Keep in mind that there are many types of retirement accounts in addition to IRAs and employer-sponsored plans. Take time to find out which is best for you and your financial situation. Moreover, you'll want to pay attention to the types of investments available through your retirement accounts. For instance, stocks, bonds, mutual funds and exchange-traded funds (ETFs) can be put to work toward your retirement goals — but those aren't the only options.

Monitor Your Plan

After you've created your retirement plan and set it into motion, you'll need to periodically check in on your progress to see if you're on track to achieve your plan. As time goes on, changes can occur — with things such as tax laws, economic conditions and personal circumstances — so it's a good idea to level-set every so often.

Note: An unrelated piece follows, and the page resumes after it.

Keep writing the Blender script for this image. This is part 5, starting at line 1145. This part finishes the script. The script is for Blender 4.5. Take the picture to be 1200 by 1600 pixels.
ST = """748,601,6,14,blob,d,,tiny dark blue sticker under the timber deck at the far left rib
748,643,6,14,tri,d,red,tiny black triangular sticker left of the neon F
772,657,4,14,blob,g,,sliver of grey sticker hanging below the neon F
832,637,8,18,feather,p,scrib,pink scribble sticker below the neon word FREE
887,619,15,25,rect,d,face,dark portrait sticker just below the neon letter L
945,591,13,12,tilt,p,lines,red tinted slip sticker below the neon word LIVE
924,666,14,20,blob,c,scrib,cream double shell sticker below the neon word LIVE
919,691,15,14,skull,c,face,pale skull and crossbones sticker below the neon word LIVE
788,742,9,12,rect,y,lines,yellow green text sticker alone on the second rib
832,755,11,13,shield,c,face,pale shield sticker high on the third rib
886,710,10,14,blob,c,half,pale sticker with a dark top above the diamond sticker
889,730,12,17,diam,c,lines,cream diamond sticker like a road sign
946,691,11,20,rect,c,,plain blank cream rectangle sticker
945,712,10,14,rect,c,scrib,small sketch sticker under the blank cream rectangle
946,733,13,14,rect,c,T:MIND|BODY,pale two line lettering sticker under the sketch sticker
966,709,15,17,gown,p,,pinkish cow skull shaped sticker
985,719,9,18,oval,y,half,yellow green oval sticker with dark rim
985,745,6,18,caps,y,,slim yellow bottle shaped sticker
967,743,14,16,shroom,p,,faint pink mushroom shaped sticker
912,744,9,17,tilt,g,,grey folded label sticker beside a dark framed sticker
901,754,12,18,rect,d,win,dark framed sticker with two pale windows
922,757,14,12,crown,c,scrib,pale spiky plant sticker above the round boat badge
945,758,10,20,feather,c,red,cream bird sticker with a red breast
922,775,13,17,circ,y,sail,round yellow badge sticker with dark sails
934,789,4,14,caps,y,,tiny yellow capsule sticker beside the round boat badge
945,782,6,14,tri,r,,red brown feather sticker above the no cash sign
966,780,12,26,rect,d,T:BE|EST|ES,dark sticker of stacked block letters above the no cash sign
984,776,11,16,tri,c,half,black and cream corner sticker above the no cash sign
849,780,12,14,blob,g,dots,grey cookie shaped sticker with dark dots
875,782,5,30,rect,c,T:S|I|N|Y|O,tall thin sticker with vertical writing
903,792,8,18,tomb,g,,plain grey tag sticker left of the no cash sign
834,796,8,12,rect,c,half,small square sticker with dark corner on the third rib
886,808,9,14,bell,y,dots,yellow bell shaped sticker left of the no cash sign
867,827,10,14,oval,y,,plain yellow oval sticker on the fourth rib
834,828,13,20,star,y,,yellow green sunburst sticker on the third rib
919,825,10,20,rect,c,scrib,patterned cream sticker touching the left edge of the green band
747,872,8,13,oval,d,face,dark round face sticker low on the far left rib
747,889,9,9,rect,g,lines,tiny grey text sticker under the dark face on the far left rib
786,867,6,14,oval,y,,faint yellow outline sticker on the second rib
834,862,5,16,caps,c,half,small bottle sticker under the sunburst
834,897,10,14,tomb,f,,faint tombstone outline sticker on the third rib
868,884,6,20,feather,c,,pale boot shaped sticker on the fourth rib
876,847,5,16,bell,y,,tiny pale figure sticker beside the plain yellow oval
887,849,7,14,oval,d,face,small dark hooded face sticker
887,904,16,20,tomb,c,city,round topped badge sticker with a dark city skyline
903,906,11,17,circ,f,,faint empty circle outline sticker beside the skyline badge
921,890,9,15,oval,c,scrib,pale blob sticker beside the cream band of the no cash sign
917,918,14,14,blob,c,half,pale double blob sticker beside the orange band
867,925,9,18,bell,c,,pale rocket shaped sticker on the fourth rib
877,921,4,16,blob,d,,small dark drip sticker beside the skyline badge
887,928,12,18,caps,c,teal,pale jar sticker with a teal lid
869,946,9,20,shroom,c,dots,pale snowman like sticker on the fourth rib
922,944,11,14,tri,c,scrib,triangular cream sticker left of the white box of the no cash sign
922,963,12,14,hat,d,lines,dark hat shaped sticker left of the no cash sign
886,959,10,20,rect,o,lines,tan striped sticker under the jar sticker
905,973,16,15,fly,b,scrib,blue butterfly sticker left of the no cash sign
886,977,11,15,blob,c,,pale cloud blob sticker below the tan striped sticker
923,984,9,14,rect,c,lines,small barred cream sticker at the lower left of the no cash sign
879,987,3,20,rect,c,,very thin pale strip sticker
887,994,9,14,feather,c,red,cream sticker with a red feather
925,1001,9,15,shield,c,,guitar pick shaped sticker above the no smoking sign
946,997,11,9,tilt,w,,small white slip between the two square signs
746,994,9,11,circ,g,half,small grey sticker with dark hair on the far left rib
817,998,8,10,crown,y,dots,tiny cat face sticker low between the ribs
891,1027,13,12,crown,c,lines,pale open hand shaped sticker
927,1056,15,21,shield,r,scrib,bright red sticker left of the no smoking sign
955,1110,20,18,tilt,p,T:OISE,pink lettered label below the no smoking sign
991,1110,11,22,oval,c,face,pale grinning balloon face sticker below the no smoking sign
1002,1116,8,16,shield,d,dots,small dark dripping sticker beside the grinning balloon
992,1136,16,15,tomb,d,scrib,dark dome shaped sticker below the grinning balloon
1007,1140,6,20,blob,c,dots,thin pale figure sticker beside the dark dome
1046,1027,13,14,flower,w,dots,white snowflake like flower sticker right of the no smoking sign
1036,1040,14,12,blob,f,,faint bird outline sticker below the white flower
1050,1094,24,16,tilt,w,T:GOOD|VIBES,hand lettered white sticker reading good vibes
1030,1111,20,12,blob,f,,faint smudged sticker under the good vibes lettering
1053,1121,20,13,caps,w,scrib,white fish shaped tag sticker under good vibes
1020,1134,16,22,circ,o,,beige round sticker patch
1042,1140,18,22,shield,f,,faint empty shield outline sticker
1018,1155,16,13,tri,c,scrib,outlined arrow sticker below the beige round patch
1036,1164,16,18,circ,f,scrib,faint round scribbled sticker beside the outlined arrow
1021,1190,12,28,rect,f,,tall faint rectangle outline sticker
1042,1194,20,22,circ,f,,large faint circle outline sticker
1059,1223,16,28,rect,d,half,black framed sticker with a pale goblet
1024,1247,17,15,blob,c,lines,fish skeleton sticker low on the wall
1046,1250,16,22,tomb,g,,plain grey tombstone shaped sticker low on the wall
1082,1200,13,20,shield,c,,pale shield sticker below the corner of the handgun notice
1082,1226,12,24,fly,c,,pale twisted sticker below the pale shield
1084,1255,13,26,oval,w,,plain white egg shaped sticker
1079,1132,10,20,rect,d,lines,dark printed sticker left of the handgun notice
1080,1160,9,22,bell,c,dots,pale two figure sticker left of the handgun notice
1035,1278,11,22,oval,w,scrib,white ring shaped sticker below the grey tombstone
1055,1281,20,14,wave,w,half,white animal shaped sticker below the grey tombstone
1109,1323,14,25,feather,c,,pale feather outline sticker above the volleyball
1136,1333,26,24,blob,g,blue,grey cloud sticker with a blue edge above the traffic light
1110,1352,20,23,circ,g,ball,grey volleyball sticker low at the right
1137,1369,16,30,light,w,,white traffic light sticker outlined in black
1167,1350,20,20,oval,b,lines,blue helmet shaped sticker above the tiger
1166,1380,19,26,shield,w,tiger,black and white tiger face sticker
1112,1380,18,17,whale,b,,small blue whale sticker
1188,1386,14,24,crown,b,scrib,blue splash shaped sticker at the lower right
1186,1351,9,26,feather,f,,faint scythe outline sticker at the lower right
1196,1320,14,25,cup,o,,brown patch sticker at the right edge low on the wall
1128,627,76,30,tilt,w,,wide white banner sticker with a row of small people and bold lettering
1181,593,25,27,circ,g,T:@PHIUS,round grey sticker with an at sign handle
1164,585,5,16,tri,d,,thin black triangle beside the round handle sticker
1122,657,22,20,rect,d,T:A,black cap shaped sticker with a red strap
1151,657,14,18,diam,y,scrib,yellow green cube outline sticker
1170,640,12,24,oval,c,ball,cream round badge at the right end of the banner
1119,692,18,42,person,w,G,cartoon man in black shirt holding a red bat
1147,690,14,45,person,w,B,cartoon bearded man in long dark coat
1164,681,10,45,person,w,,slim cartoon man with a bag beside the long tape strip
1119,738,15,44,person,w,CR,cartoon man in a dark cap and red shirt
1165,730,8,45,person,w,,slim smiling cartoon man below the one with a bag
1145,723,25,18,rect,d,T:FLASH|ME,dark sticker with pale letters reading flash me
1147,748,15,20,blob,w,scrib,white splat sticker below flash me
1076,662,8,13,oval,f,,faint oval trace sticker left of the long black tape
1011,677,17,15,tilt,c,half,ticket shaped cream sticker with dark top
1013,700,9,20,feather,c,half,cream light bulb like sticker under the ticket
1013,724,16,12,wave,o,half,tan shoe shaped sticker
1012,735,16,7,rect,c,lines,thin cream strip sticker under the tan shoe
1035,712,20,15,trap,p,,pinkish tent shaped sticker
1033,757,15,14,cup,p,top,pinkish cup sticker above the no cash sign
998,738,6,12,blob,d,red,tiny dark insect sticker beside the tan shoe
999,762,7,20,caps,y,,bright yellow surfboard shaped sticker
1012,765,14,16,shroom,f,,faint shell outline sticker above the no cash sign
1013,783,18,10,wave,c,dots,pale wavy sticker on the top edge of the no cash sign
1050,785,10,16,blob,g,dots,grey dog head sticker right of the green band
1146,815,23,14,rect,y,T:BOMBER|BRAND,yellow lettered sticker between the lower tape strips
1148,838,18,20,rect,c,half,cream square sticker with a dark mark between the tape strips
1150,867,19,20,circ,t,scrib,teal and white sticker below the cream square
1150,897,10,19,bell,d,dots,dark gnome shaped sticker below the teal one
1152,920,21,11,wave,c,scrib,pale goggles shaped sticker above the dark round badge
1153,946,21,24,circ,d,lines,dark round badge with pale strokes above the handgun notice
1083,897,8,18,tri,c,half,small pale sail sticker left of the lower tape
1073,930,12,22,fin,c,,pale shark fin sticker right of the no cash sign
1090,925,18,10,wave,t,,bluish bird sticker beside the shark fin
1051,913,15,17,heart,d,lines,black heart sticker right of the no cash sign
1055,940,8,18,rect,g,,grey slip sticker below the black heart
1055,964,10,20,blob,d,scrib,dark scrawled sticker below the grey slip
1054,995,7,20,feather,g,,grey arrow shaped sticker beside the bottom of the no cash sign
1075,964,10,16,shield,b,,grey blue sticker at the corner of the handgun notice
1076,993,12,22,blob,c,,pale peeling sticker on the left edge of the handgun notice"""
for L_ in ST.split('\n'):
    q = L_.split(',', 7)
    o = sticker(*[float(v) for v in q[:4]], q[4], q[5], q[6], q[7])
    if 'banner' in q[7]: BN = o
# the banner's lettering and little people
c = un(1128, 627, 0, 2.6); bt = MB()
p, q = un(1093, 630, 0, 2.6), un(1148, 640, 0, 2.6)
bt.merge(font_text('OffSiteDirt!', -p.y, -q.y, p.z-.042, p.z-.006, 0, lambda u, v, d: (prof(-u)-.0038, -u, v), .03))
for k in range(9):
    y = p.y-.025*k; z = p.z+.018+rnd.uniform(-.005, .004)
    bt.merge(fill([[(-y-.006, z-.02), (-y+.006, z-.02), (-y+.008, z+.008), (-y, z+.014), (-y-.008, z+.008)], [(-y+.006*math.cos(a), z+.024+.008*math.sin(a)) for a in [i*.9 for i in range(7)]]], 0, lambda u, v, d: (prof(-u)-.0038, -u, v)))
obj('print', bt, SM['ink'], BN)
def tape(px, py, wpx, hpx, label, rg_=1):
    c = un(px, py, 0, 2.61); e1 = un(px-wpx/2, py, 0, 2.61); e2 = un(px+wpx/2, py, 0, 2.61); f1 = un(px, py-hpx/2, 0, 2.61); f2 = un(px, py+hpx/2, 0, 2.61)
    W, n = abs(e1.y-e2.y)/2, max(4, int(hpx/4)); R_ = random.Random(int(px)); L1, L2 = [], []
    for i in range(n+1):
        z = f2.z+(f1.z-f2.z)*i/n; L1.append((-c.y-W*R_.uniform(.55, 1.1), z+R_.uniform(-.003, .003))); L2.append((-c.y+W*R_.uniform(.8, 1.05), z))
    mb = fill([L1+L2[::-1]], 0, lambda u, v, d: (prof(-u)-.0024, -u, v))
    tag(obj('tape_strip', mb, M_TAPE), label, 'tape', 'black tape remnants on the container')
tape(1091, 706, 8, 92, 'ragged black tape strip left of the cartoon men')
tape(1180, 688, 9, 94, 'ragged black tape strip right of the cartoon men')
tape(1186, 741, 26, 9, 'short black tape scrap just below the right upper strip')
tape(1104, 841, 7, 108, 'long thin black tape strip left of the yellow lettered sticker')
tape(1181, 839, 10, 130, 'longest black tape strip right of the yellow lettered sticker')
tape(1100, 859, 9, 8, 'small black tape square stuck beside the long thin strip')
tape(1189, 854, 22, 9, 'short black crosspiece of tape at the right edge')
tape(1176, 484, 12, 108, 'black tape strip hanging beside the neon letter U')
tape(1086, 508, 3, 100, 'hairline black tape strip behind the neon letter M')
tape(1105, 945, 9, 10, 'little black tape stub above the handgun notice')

To monitor your plan, you can simply return to previous steps in your planning process and make new estimates for retirement living expenses. From there, you can calculate the potential growth of your savings and investments and see if you're still on track. If you're not, you will need to consider where changes may be needed.

Bottom Line

Retirement financial plans are complex given their many factors, such as your personal and financial circumstances and how they evolve over time. With an understanding of these retirement 101 insights, you can get a clear look at your current finances and see what you need to do to meet your savings goals.

Whether you're just getting started or you're near retirement, working with a financial professional may help. These individuals can take a look at your situation and offer personalized insights and guidance to assist with your planning needs.